» DATASET
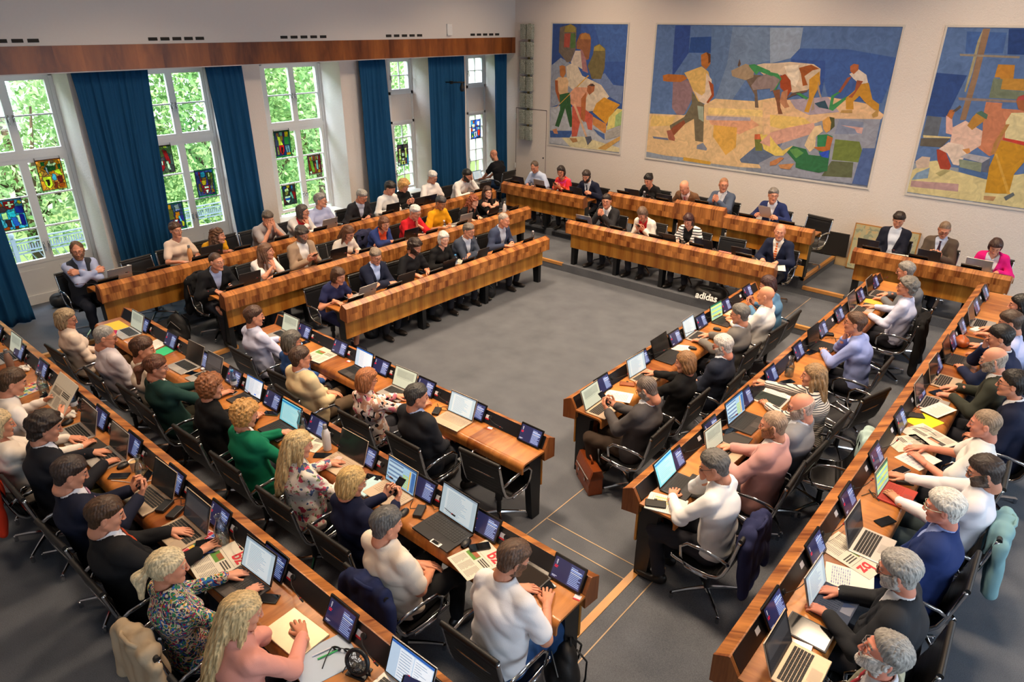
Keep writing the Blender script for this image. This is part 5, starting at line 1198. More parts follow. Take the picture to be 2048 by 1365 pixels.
ROW['N2a'] = (-7.25, 11.30, 3, PI, 1.45, 2); ROW['N2b'] = (-5.80, 11.30, 3, PI, .95, 2); ROW['N2c'] = (-4.85, 11.30, 3, PI, 1.52, 2)
DL = {'W1': 'front desk of the left window-side block, nearest the open floor', 'W2': 'middle desk of the left window-side block', 'W3': 'rear desk of the left block, closest to the windows',
 'NL': 'short desk with three seats in the far corner left of the central dais', 'N1': 'long front desk of the dais below the murals', 'N3': 'desk with three seats by the leaning canvas at the mural wall',
 'E1': 'front desk of the right block, nearest the open floor', 'E2': 'middle desk of the right block', 'E3': 'rearmost desk of the right block along the right edge', 'S1': 'front desk of the lower left block, nearest the open floor',
 'S2': 'middle desk of the lower left block', 'S3': 'nearest desk of the lower left block, running out of the lower edge', 'N2a': 'left section of the rear dais desk', 'N2b': 'raised centre section of the rear dais desk', 'N2c': 'right section of the rear dais desk'}
for r, (a, b, lv, rz, ln, nl) in ROW.items():
    if r[0] == 'W': loc = (a, b + ln, LV[lv])
    elif r[0] == 'E': loc = (a, b, LV[lv])
    elif r[0] == 'N': loc = (a + ln, b, LV[lv])
    else: loc = (a, b, LV[lv])
    desk('council_desk', 'walnut veneer ' + DL[r], loc[0], loc[1], loc[2], rz, ln, nl, lift=.10 if r == 'N2b' else .025 if r == 'N2a' else 0, foot=r in ('N2c',))
# ------------------------------------------------------------------ chair
m_leather = plain('black_leather', '151517', .38, var=.15, bump=.2, scale=120)
m_pad = plain('armrest_black', '1b1a1a', .5)
def _chair():
    t = thing('conference_chair', '', 'chair'); N_ = 10
    pr = [(.245, .452), (.26, .440), (.20, .428), (.05, .412), (-.10, .418), (-.17, .440), (-.215, .49), (-.245, .57), (-.272, .67), (-.300, .79), (-.310, .835)]
    v = []; f = []; mb = MB()
    rib = []
    for i in range(len(pr) - 1):
        for k in range(6):
            s = k / 6; y = pr[i][0] + (pr[i + 1][0] - pr[i][0]) * s; z = pr[i][1] + (pr[i + 1][1] - pr[i][1]) * s; rib.append((y, z))
    rib.append(pr[-1]); L_ = 0; acc = [0]
    for a, b in zip(rib[:-1], rib[1:]): L_ += math.hypot(b[0] - a[0], b[1] - a[1]); acc.append(L_)
    top = []; bot = []
    for i, (y, z) in enumerate(rib):
        a = rib[max(i - 1, 0)]; b = rib[min(i + 1, len(rib) - 1)]; dx, dz = b[0] - a[0], b[1] - a[1]; l = math.hypot(dx, dz); nx, nz = dz / l, -dx / l
        th = .010 + .006 * abs(math.sin(acc[i] / .042 * math.pi)); nx, nz = (nx, nz) if nz > 0 or i > 36 else (-nx, -nz)
        top.append((y + nx * th, z + nz * th)); bot.append((y - nx * th, z - nz * th))
    n = len(rib)
    for x in (-.245, -.08, .08, .245): v += [(x, *p) for p in top] + [(x, *p) for p in bot]
    for c in range(3):
        o = c * 2 * n; o2 = o + 2 * n
        for i in range(n - 1): f += [(o + i, o + i + 1, o2 + i + 1, o2 + i), (o2 + n + i, o2 + n + i + 1, o + n + i + 1, o + n + i)]
        f += [(o, o2, o2 + n, o + n), (o + n - 1, o + 2 * n - 1, o2 + 2 * n - 1, o2 + n - 1)]
    mb.add(v, f)
    for s in (0, 3): o = s * 2 * n; mb.f += [(o + i, o + n + i, o + n + i + 1, o + i + 1) for i in range(n - 1)]; mb.m += [0] * (n - 1)
    ob('sling_seat', mb.mesh('sling_seat', m_leather, 'auto'), t)
    ob('headrest_roll', MB().tube([(-.262, -.314, .842), (.262, -.314, .842)], .021, 10).mesh('headrest_roll', m_pad, 'auto'), t)
    for s in (-1, 1):
        ob('side_rail', MB().tube([(s * .258, y, z) for y, z in rib[::3]], .012, 6, flat=1.5).mesh('side_rail', m_chrome, True), t)
        lp = [(s * .272, -.252, .60), (s * .300, -.20, .645), (s * .312, -.05, .665), (s * .312, .10, .655), (s * .306, .16, .60), (s * .296, .155, .50), (s * .275, .11, .415), (s * .262, .0, .39), (s * .262, -.09, .395)]
        ob('armrest', MB().tube(lp, .0105, 7, flat=1.5).mesh('armrest', m_chrome, True), t)
    ob('spreader', MB().tube([(-.255, .09, .40), (-.12, .06, .365), (.12, .06, .365), (.255, .09, .40)], .012, 6).tube([(-.255, -.10, .405), (-.12, -.06, .365), (.12, -.06, .365), (.255, -.10, .405)], .012, 6).tube([(-.258, -.275, .69), (-.1, -.285, .675), (.1, -.285, .675), (.258, -.275, .69)], .010, 6).mesh('spreader', m_chrome, True), t)
    ob('stem', MB().lathe([(0, .07), (.028, .07), (.026, .22), (.040, .23), (.040, .30), (.06, .34), (.06, .365), (0, .365)], 14).mesh('stem', m_steel, 'auto'), t)
    bs = MB()
    for k in range(4):
        a = PI / 4 + k * PI / 2; bs.tube([(.02 * math.cos(a), .02 * math.sin(a), .085), (.17 * math.cos(a), .17 * math.sin(a), .075), (.31 * math.cos(a), .31 * math.sin(a), .055)], [.020, .016, .013], 7)
        bs.lathe([(0, 0), (.018, 0), (.018, .05), (0, .055)], 8, (.315 * math.cos(a), .315 * math.sin(a), 0))
    ob('base', bs.mesh('base', m_chrome, 'auto'), t)
    return t
CH0 = _chair(); CH0.scale = (.87, .88, 1); _chair_used = [0]
def chair(loc, rz, label, group='black leather council chairs'):
    if not _chair_used[0]:
        _chair_used[0] = 1; CH0.location = loc; CH0.rotation_euler = (0, 0, rz); CH0['label'] = label; CH0['group'] = group; return CH0
    return dup(CH0, loc, rz, label, group)
RZ = {'W': -PI / 2, 'E': PI / 2, 'N': PI, 'S': 0}
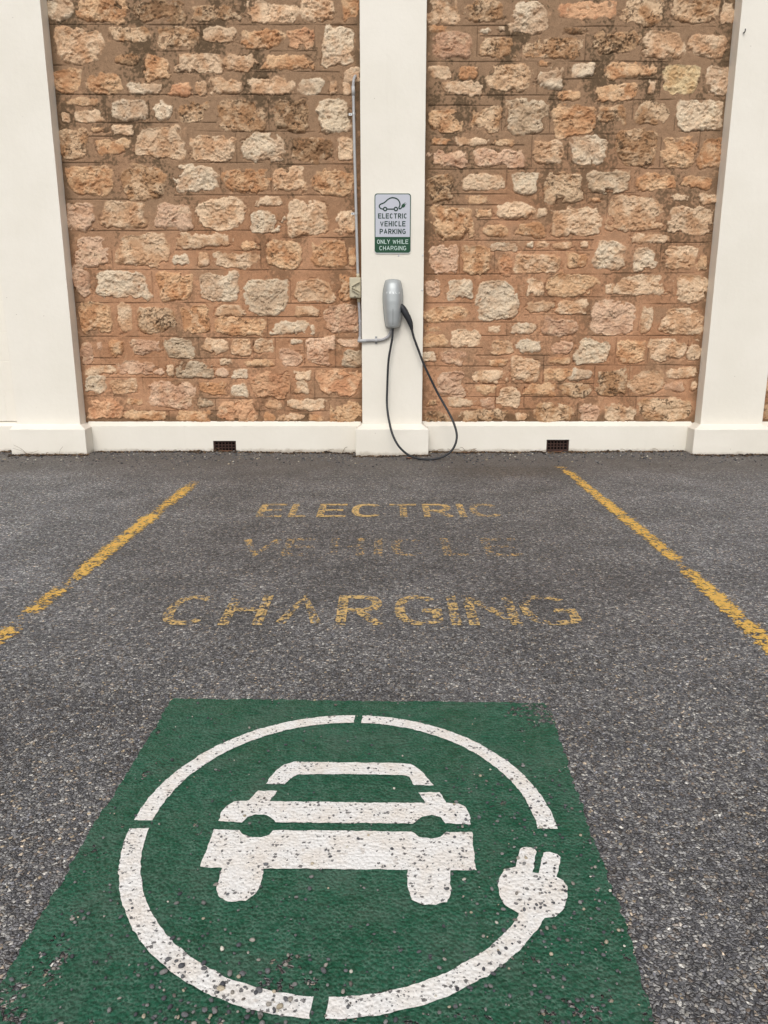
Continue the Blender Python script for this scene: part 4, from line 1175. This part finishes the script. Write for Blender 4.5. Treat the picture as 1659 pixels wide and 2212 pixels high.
def straw(n, region, seed):
    """dead stalks and grass blown against the foot of the wall"""
    rr = random.Random(seed); parts = []
    for _ in range(n):
        xa, xb, ya, yb, ln = rr.choice(region)
        x, y = rr.uniform(xa, xb), rr.uniform(ya, yb); L = rr.uniform(.03, ln); az = rr.gauss(0, .5) + (math.pi if rr.random() < .5 else 0)
        z = float(ground_z(x, y)) + .003; up = abs(rr.gauss(0, .25)) * L
        P = [(x, y, z), (x + L * .5 * math.cos(az), y + L * .2 * math.sin(az), z + up * .8 + .002), (x + L * math.cos(az), y + L * .3 * math.sin(az), z + up)]
        parts.append(tube(smoothpath(P, 3), [.0016] * 6 + [.0006], 5))
    return solid(parts)
for lab, st_ in (('dry grass stalks leaning against the outer corner of the left pilaster base', ((0,-.11,.10),(.006,-.06,.065),(.012,-.13,.07),(.004,.05,.04),(.01,.09,.05))),
                 ('short dry grass stalk against the middle of the left pilaster base', ((0,.05,.085),(.004,-.04,.03)))):
    x0_ = -3.0 if len(st_) > 3 else -2.74
    parts = [tube(smoothpath([(x0_+ax,6.405,.0),(x0_+ax+dx*.4,6.395,dz*.62),(x0_+ax+dx,6.39,dz)],6), [.0009]*12+[.0004], 5) for ax, dx, dz in st_]
    tag(link('dry_grass_tuft', solid(parts), LEAF2), lab, 'grass', 'dry grass at the wall foot')

_phi = (1 + 5 ** 0.5) / 2
_ico = np.array([(-1,_phi,0),(1,_phi,0),(-1,-_phi,0),(1,-_phi,0),(0,-1,_phi),(0,1,_phi),(0,-1,-_phi),(0,1,-_phi),(_phi,0,-1),(_phi,0,1),(-_phi,0,-1),(-_phi,0,1)]) / math.sqrt(1 + _phi ** 2)
_icf = np.array([(0,11,5),(0,5,1),(0,1,7),(0,7,10),(0,10,11),(1,5,9),(5,11,4),(11,10,2),(10,7,6),(7,1,8),(3,9,4),(3,4,2),(3,2,6),(3,6,8),(3,8,9),(4,9,5),(2,4,11),(6,2,10),(8,6,7),(9,8,1)])
def sub_ico():
    V = [tuple(v) for v in _ico]; F = []; cache = {}
    def mid(a, b):
        k = (min(a, b), max(a, b))
        if k not in cache:
            p = (np.array(V[a]) + np.array(V[b])); p /= np.linalg.norm(p); V.append(tuple(p)); cache[k] = len(V) - 1
        return cache[k]
    for a, b, c in _icf:
        x, y, z = mid(a, b), mid(b, c), mid(c, a); F += [(a, x, z), (b, y, x), (c, z, y), (x, y, z)]
    return np.array(V), np.array(F)
_sv, _sf = sub_ico()
GRAVEL = M('loose_gravel'); GRAVEL.base(GRAVEL.mix(1.0, GRAVEL.attr('tint'), GRAVEL.ramp(GRAVEL.noise(300, 3), [(0.3, (.75,.75,.75)), (.7, (1.2,1.2,1.2))]), 'MULTIPLY'), 0.75)
PEB = np.array([lin(96,96,98), lin(120,118,116), lin(72,72,76), lin(140,134,126), lin(168,156,136), lin(104,98,92), lin(190,184,172)])
def pebbles(x, y, z, r, seed, fine=True, pal=PEB, prob=None, flatten=(0.45, 0.8)):
    rg = np.random.RandomState(seed); n = len(x)
    B, Fc = (_sv, _sf) if fine else (_ico, _icf)
    k = len(B)
    sc = r[:, None] * np.stack([rg.uniform(.8, 1.35, n), rg.uniform(.7, 1.0, n), rg.uniform(*flatten, n)], 1)
    P = B[None] * (1 + 0.22 * (rg.rand(n, k, 1) - .5)) * sc[:, None, :]
    a = rg.uniform(0, 2 * math.pi, n); ca, sa = np.cos(a)[:, None], np.sin(a)[:, None]
    X_ = P[..., 0] * ca - P[..., 1] * sa + x[:, None]; Y_ = P[..., 0] * sa + P[..., 1] * ca + y[:, None]
    Z_ = P[..., 2] + (z + sc[:, 2] * 0.55)[:, None]
    Q = (Fc[None] + (np.arange(n) * k)[:, None, None]).reshape(-1, 3)
    t = pal[rg.choice(len(pal), n, p=prob)] * rg.uniform(.8, 1.2, n)[:, None]
    return np.stack([X_, Y_, Z_], -1).reshape(-1, 3), Q, np.repeat(t, k, 0)
rg = np.random.RandomState(3)
# strewn on the paint (denser at its near edge), over the near asphalt, and gathered at the wall foot
xs_, ys_, rs_ = [], [], []
def strew(n, fx, fy, r0, r1):
    xs_.append(fx(n)); ys_.append(fy(n)); rs_.append(r0 + (r1 - r0) * rg.rand(n) ** 2)
strew(330, lambda n: rg.uniform(-.66, .45, n), lambda n: .9 + 0.42 * rg.rand(n) ** 1.8, .0018, .0048)
strew(150, lambda n: rg.normal(-.30, .10, n), lambda n: .97 + np.abs(rg.normal(0, .10, n)), .0024, .0060)
strew(330, lambda n: rg.uniform(.15, .47, n), lambda n: rg.uniform(.95, 1.75, n), .0016, .0044)
strew(200, lambda n: rg.uniform(-.64, .46, n), lambda n: rg.uniform(1.2, 2.1, n), .0016, .0042)
strew(500, lambda n: rg.uniform(-1.6, 1.6, n), lambda n: rg.uniform(.9, 3.2, n), .0020, .0045)
strew(3600, lambda n: rg.uniform(-3.4, 3.6, n), lambda n: 6.57 - np.abs(rg.normal(0, .28, n)), .002, .0095)
px_, py_, pr_ = map(np.concatenate, (xs_, ys_, rs_))
on = (px_ > -.66) & (px_ < .48) & (py_ < 2.1)
ok_ = ~((py_ > 6.41) & (((px_ > -3.15) & (px_ < -2.5)) | ((px_ > -.245) & (px_ < .38)) | (px_ > 2.6)))
px_, py_, pr_, on = px_[ok_], py_[ok_], pr_[ok_], on[ok_]
V, Q, T_ = pebbles(px_, py_, ground_z(px_, py_) + np.where(on, .0045, .0005), pr_, 8, True, PEB, [.28,.22,.25,.10,.04,.08,.03])
lg = link('loose_gravel', npmesh(V, Q, True, T_), GRAVEL.m)
tag(lg, 'loose grey and tan stone chips strewn over the asphalt and paint', 'gravel', kind='stuff')
# dark leaf litter caught along the foot of the wall
LPAL = np.array([lin(72,56,42), lin(52,41,33), lin(100,78,56), lin(40,33,28), lin(120,98,74)])
n_ = 3600
lx = np.where(rg.rand(n_) < .6, rg.uniform(-3.4, .9, n_), rg.uniform(.9, 3.6, n_))
pil_ = ((lx > -3.16) & (lx < -2.49)) | ((lx > -.255) & (lx < .39)) | ((lx > 2.59) & (lx < 3.28))
ly = np.where(pil_, 6.418, 6.578) - np.abs(rg.normal(0, .028, n_)) - .002
V, Q, T_ = pebbles(lx, ly, ground_z(lx, ly) + .001, rg.uniform(.004, .0135, n_), 21, False, LPAL, [.3,.3,.15,.15,.1], (.2, .6))
sw_ = straw(90, [(-2.5,-.25,6.52,6.575,.08),(.38,2.6,6.52,6.575,.08),(.38,.9,6.50,6.575,.10),(-3.1,-2.5,6.37,6.41,.08)], 4)
sv_ = np.array([v.co[:] for v in sw_.vertices]); sw_.calc_loop_triangles()
st3 = np.array([t.vertices[:] for t in sw_.loop_triangles])
lit = link('leaf_litter', npmesh(np.vstack([V, sv_]), np.vstack([Q, st3 + len(V)]), True, np.vstack([T_, np.tile(np.array(lin(122,98,70)), (len(sv_), 1))])), GRAVEL.m)
tag(lit, 'thin line of dark leaf litter and straw along the foot of the wall', 'litter', kind='stuff')

# coarse chips standing proud of the seal in the near foreground
n_ = 95000
cy = rg.uniform(.86, 2.75, n_); cxm = (cy * .971 + .27) * .5 + .25
cx_ = rg.uniform(-1, 1, n_) * cxm
dens = np.clip((2.75 - cy) / .65, 0, 1) * (cxm / cxm.max())
inside = (cx_ > -.658 + .008 * np.sin(cy * 40)) & (cx_ < .437 + .036 * np.clip(cy - 1.0, 0, 1.1) + .012 * fbm(cy, cy, .08, 3, 5)) & (cy < 2.095)
online = (np.abs(np.abs(cx_) - 1.36) < .06)
keep = (rg.rand(n_) < dens) & ~inside & ~(online & (rg.rand(n_) < .8))
cx_, cy = cx_[keep], cy[keep]
CP = np.array([lin(90,89,92), lin(108,107,108), lin(130,128,127), lin(72,71,75), lin(152,147,139), lin(160,143,118), lin(186,180,170), lin(122,108,96), lin(138,138,144)])
V, Q, T_ = pebbles(cx_, cy, np.full(len(cx_), -.0017), .0014 + .0032 * rg.rand(len(cx_)) ** 2.2, 31, False, CP, [.22,.2,.16,.14,.08,.05,.02,.07,.06], (.35, .75))
T_ *= (1 + .35 * fbm(V[:, 0], V[:, 1], .5, 3, 77))[:, None]
chips = link('stone_chips', npmesh(V, Q, False, np.clip(T_, .01, .9)), GRAVEL.m)
tag(chips, 'grey and tan stone chips bedded in the near asphalt', 'gravel', kind='stuff')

» EXERCISE DIRECTIONS
From the entries above, extract only the lines running from the one containing "Continue the Blender" through the one containing "the wall foot')", inclusive.

» FINISHED TASK
Continue the Blender Python script for this scene: part 4, from line 1175. This part finishes the script. Write for Blender 4.5. Treat the picture as 1659 pixels wide and 2212 pixels high.
def straw(n, region, seed):
    """dead stalks and grass blown against the foot of the wall"""
    rr = random.Random(seed); parts = []
    for _ in range(n):
        xa, xb, ya, yb, ln = rr.choice(region)
        x, y = rr.uniform(xa, xb), rr.uniform(ya, yb); L = rr.uniform(.03, ln); az = rr.gauss(0, .5) + (math.pi if rr.random() < .5 else 0)
        z = float(ground_z(x, y)) + .003; up = abs(rr.gauss(0, .25)) * L
        P = [(x, y, z), (x + L * .5 * math.cos(az), y + L * .2 * math.sin(az), z + up * .8 + .002), (x + L * math.cos(az), y + L * .3 * math.sin(az), z + up)]
        parts.append(tube(smoothpath(P, 3), [.0016] * 6 + [.0006], 5))
    return solid(parts)
for lab, st_ in (('dry grass stalks leaning against the outer corner of the left pilaster base', ((0,-.11,.10),(.006,-.06,.065),(.012,-.13,.07),(.004,.05,.04),(.01,.09,.05))),
                 ('short dry grass stalk against the middle of the left pilaster base', ((0,.05,.085),(.004,-.04,.03)))):
    x0_ = -3.0 if len(st_) > 3 else -2.74
    parts = [tube(smoothpath([(x0_+ax,6.405,.0),(x0_+ax+dx*.4,6.395,dz*.62),(x0_+ax+dx,6.39,dz)],6), [.0009]*12+[.0004], 5) for ax, dx, dz in st_]
    tag(link('dry_grass_tuft', solid(parts), LEAF2), lab, 'grass', 'dry grass at the wall foot')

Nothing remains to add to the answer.